● **SOURCE EXCERPT**
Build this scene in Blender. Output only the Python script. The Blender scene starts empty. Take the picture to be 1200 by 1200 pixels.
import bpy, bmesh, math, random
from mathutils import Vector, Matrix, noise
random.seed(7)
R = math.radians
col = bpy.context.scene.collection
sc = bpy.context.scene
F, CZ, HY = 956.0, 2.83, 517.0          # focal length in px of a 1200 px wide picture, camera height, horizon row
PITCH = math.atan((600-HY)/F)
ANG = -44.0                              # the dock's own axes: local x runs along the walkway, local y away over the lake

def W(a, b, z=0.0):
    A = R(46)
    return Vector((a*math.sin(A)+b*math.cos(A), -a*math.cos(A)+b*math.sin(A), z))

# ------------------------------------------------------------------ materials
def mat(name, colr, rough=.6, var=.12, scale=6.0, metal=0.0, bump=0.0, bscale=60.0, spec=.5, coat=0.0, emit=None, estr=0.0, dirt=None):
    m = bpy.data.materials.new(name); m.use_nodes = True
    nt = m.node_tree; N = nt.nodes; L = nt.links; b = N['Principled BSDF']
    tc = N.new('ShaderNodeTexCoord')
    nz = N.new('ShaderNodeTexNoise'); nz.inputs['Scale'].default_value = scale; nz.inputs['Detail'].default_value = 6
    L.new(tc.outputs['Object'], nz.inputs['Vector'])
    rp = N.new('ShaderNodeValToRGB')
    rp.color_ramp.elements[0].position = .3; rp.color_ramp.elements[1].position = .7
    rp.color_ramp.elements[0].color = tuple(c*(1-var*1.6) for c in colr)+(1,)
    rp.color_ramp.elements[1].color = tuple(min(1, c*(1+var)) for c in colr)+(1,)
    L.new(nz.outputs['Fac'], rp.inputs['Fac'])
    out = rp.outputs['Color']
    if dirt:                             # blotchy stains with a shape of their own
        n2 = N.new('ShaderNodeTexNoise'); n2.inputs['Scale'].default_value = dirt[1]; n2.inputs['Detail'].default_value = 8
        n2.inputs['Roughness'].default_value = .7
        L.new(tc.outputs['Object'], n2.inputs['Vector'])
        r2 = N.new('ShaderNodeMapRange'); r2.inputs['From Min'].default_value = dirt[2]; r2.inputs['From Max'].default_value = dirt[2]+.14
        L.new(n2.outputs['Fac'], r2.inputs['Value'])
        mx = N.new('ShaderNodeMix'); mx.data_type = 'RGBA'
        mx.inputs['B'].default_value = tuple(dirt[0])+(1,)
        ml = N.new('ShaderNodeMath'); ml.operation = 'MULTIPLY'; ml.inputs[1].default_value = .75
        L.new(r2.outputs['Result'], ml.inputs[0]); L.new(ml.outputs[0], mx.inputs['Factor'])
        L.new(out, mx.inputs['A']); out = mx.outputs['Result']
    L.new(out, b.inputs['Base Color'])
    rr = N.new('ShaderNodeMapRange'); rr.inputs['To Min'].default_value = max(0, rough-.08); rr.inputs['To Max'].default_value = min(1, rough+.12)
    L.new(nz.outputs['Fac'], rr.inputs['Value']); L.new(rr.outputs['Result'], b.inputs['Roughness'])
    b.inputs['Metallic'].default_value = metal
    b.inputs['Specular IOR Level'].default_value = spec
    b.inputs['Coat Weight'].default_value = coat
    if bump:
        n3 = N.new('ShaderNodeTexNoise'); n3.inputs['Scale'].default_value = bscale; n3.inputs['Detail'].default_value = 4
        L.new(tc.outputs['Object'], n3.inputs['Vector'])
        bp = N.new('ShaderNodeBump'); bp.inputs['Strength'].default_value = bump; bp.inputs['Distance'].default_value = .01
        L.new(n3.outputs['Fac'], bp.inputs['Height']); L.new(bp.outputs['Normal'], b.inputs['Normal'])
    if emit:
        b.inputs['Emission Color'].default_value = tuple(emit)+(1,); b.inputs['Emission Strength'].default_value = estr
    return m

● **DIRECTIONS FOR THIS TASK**
Output all of the data again. Match it exactly.

● **WRITTEN SOLUTION**
Build this scene in Blender. Output only the Python script. The Blender scene starts empty. Take the picture to be 1200 by 1200 pixels.
import bpy, bmesh, math, random
from mathutils import Vector, Matrix, noise
random.seed(7)
R = math.radians
col = bpy.context.scene.collection
sc = bpy.context.scene
F, CZ, HY = 956.0, 2.83, 517.0          # focal length in px of a 1200 px wide picture, camera height, horizon row
PITCH = math.atan((600-HY)/F)
ANG = -44.0                              # the dock's own axes: local x runs along the walkway, local y away over the lake

def W(a, b, z=0.0):
    A = R(46)
    return Vector((a*math.sin(A)+b*math.cos(A), -a*math.cos(A)+b*math.sin(A), z))

# ------------------------------------------------------------------ materials
def mat(name, colr, rough=.6, var=.12, scale=6.0, metal=0.0, bump=0.0, bscale=60.0, spec=.5, coat=0.0, emit=None, estr=0.0, dirt=None):
    m = bpy.data.materials.new(name); m.use_nodes = True
    nt = m.node_tree; N = nt.nodes; L = nt.links; b = N['Principled BSDF']
    tc = N.new('ShaderNodeTexCoord')
    nz = N.new('ShaderNodeTexNoise'); nz.inputs['Scale'].default_value = scale; nz.inputs['Detail'].default_value = 6
    L.new(tc.outputs['Object'], nz.inputs['Vector'])
    rp = N.new('ShaderNodeValToRGB')
    rp.color_ramp.elements[0].position = .3; rp.color_ramp.elements[1].position = .7
    rp.color_ramp.elements[0].color = tuple(c*(1-var*1.6) for c in colr)+(1,)
    rp.color_ramp.elements[1].color = tuple(min(1, c*(1+var)) for c in colr)+(1,)
    L.new(nz.outputs['Fac'], rp.inputs['Fac'])
    out = rp.outputs['Color']
    if dirt:                             # blotchy stains with a shape of their own
        n2 = N.new('ShaderNodeTexNoise'); n2.inputs['Scale'].default_value = dirt[1]; n2.inputs['Detail'].default_value = 8
        n2.inputs['Roughness'].default_value = .7
        L.new(tc.outputs['Object'], n2.inputs['Vector'])
        r2 = N.new('ShaderNodeMapRange'); r2.inputs['From Min'].default_value = dirt[2]; r2.inputs['From Max'].default_value = dirt[2]+.14
        L.new(n2.outputs['Fac'], r2.inputs['Value'])
        mx = N.new('ShaderNodeMix'); mx.data_type = 'RGBA'
        mx.inputs['B'].default_value = tuple(dirt[0])+(1,)
        ml = N.new('ShaderNodeMath'); ml.operation = 'MULTIPLY'; ml.inputs[1].default_value = .75
        L.new(r2.outputs['Result'], ml.inputs[0]); L.new(ml.outputs[0], mx.inputs['Factor'])
        L.new(out, mx.inputs['A']); out = mx.outputs['Result']
    L.new(out, b.inputs['Base Color'])
    rr = N.new('ShaderNodeMapRange'); rr.inputs['To Min'].default_value = max(0, rough-.08); rr.inputs['To Max'].default_value = min(1, rough+.12)
    L.new(nz.outputs['Fac'], rr.inputs['Value']); L.new(rr.outputs['Result'], b.inputs['Roughness'])
    b.inputs['Metallic'].default_value = metal
    b.inputs['Specular IOR Level'].default_value = spec
    b.inputs['Coat Weight'].default_value = coat
    if bump:
        n3 = N.new('ShaderNodeTexNoise'); n3.inputs['Scale'].default_value = bscale; n3.inputs['Detail'].default_value = 4
        L.new(tc.outputs['Object'], n3.inputs['Vector'])
        bp = N.new('ShaderNodeBump'); bp.inputs['Strength'].default_value = bump; bp.inputs['Distance'].default_value = .01
        L.new(n3.outputs['Fac'], bp.inputs['Height']); L.new(bp.outputs['Normal'], b.inputs['Normal'])
    if emit:
        b.inputs['Emission Color'].default_value = tuple(emit)+(1,); b.inputs['Emission Strength'].default_value = estr
    return m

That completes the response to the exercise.